SAS Shifts from Cassandra to ScyllaDB with No Code Changes
David Blythe of SAS discusses a seamless migration from Cassandra to ScyllaDB.
Transcript
My name is David Blythe. I'm a Principal Software Engineer at SAS. SAS is a leader in analytics. We have been using NoSQL databases to store data about visitors who are going to be served advertising. And as we were using a previous version of Cassandra and our license was coming due, we wanted to consider alternatives and ScyllaDB was an alternative that offered the possibility of saving us costs and being more performant.
So we did some internal evaluations of ScyllaDB, found that to be true, and made the switch. The remarkable thing was that ScyllaDB had claimed that it was compatible with Cassandra. In the many years I've been doing software development and companies have made those claims, this was one of the only times I can remember where that actually proved to be true. We did not change our application one bit: the same drivers, the same commands we were using before with Cassandra, were working with ScyllaDB with absolutely no changes.
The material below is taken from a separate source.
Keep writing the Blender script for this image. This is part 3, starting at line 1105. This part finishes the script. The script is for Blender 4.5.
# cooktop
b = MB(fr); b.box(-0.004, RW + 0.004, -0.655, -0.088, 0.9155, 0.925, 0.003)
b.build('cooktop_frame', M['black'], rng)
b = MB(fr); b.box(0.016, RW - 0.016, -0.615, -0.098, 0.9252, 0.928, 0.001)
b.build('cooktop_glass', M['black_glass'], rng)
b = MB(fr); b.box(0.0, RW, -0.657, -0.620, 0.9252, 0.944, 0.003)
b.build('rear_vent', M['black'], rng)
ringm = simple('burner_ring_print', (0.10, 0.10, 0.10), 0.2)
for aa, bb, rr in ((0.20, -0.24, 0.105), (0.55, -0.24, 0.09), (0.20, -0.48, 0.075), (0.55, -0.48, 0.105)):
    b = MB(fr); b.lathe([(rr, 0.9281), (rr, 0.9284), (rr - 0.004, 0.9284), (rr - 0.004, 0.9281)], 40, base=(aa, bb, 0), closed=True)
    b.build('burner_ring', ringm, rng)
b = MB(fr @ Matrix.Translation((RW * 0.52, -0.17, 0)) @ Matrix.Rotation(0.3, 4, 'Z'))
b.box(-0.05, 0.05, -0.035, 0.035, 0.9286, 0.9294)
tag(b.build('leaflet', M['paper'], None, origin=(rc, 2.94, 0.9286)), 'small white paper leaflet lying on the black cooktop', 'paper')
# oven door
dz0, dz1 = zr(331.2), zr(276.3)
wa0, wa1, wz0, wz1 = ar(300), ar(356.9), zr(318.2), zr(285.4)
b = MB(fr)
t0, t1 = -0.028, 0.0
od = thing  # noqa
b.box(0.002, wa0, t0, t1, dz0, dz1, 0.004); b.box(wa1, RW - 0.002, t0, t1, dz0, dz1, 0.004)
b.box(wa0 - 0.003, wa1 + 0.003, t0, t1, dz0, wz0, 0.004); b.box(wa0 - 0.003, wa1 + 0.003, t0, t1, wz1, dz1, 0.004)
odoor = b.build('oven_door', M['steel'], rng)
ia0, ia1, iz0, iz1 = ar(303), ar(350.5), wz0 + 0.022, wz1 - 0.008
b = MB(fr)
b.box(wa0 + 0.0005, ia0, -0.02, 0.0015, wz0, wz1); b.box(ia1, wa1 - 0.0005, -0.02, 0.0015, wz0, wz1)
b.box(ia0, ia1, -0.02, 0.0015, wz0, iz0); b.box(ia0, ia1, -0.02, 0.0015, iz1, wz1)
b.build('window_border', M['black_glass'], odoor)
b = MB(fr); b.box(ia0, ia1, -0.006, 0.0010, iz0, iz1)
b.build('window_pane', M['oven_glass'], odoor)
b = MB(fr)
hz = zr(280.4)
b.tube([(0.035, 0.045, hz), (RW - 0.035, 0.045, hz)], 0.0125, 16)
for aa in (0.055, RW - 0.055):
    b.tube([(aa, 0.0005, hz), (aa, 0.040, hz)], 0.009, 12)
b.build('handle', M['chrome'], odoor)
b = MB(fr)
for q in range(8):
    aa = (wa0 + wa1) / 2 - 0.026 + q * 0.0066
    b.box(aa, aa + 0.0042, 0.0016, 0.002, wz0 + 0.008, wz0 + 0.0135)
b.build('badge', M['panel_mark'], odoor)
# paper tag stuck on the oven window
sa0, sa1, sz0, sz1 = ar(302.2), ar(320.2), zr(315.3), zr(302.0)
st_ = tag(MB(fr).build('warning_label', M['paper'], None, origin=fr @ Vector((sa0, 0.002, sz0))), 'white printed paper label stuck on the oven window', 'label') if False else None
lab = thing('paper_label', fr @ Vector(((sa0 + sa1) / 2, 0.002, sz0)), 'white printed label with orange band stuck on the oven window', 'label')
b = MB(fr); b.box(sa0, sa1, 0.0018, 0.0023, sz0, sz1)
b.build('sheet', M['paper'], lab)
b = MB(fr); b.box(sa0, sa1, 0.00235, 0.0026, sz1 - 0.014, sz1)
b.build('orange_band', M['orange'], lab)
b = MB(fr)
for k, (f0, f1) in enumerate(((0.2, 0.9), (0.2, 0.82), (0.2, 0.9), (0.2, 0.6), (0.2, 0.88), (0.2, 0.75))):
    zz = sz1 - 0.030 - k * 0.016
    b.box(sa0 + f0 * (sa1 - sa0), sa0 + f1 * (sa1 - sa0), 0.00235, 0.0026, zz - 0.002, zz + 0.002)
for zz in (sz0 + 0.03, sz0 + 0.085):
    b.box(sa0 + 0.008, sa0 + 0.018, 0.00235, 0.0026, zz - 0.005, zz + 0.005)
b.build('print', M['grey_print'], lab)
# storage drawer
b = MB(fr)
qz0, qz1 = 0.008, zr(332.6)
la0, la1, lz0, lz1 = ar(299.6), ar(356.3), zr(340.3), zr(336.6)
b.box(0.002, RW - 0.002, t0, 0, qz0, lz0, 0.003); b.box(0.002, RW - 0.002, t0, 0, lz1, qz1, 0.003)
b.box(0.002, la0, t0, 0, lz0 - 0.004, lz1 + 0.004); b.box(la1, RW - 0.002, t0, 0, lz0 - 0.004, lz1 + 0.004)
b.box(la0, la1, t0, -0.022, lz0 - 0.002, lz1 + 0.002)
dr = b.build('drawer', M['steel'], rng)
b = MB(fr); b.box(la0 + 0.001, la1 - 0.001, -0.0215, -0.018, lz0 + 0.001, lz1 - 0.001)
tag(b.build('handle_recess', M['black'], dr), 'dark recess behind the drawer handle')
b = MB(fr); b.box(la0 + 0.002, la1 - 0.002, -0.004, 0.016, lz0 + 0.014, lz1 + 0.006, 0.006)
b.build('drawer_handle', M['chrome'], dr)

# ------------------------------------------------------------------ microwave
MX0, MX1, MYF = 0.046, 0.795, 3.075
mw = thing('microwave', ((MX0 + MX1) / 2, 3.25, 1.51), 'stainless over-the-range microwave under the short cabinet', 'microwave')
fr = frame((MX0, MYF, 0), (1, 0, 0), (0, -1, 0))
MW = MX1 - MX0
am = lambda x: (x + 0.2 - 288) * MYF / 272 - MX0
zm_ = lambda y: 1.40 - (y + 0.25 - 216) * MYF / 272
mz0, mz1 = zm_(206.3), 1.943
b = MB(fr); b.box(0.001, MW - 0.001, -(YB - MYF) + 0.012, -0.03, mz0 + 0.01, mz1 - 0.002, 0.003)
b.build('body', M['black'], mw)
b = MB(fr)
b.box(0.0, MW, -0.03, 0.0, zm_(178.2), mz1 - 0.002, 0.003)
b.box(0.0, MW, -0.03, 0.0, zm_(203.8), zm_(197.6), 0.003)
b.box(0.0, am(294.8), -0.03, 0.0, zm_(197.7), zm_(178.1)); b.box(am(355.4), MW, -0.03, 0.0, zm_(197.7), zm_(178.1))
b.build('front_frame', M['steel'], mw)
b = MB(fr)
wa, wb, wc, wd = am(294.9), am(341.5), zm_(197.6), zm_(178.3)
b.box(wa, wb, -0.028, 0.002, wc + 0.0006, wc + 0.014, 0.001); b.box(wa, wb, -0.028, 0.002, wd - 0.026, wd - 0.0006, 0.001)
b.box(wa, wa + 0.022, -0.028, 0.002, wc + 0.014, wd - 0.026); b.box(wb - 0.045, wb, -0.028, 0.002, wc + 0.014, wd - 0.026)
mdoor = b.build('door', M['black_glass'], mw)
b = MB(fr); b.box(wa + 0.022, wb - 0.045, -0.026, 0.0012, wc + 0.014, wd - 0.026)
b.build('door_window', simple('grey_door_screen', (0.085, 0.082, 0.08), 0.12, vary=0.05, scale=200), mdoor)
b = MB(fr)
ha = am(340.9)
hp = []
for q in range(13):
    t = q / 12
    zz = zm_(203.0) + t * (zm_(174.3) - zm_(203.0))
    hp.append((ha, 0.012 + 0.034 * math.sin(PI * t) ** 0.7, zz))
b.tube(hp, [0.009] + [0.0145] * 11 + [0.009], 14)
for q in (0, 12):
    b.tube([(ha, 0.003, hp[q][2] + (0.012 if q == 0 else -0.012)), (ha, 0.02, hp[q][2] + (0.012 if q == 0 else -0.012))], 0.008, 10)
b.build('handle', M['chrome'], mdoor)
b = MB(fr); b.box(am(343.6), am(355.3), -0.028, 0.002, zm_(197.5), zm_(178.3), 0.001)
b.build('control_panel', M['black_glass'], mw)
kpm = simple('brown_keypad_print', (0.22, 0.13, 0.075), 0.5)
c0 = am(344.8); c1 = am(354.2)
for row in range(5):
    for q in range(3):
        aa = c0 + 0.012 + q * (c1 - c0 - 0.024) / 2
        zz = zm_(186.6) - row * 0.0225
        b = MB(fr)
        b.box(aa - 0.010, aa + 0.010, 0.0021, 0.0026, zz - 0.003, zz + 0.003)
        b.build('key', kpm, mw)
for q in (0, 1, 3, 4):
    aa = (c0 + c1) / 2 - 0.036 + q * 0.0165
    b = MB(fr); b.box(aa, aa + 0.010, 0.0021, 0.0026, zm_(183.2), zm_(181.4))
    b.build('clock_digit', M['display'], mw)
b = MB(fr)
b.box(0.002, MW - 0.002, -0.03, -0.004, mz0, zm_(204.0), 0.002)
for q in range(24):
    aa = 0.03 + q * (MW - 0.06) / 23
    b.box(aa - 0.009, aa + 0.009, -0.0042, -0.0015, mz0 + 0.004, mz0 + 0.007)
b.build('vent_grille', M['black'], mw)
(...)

So for very low technical costs, we wound up saving money on infrastructure and getting better read performance , much improved read performance, especially when went under load. Additionally, it has been operationally much easier than Cassandra. There are fewer knobs to twiddle and yet the thing just works. It's been reliable. We have hardly any headaches ever, surrounding the ScyllaDB implementation that we have. It's been it's been wonderful.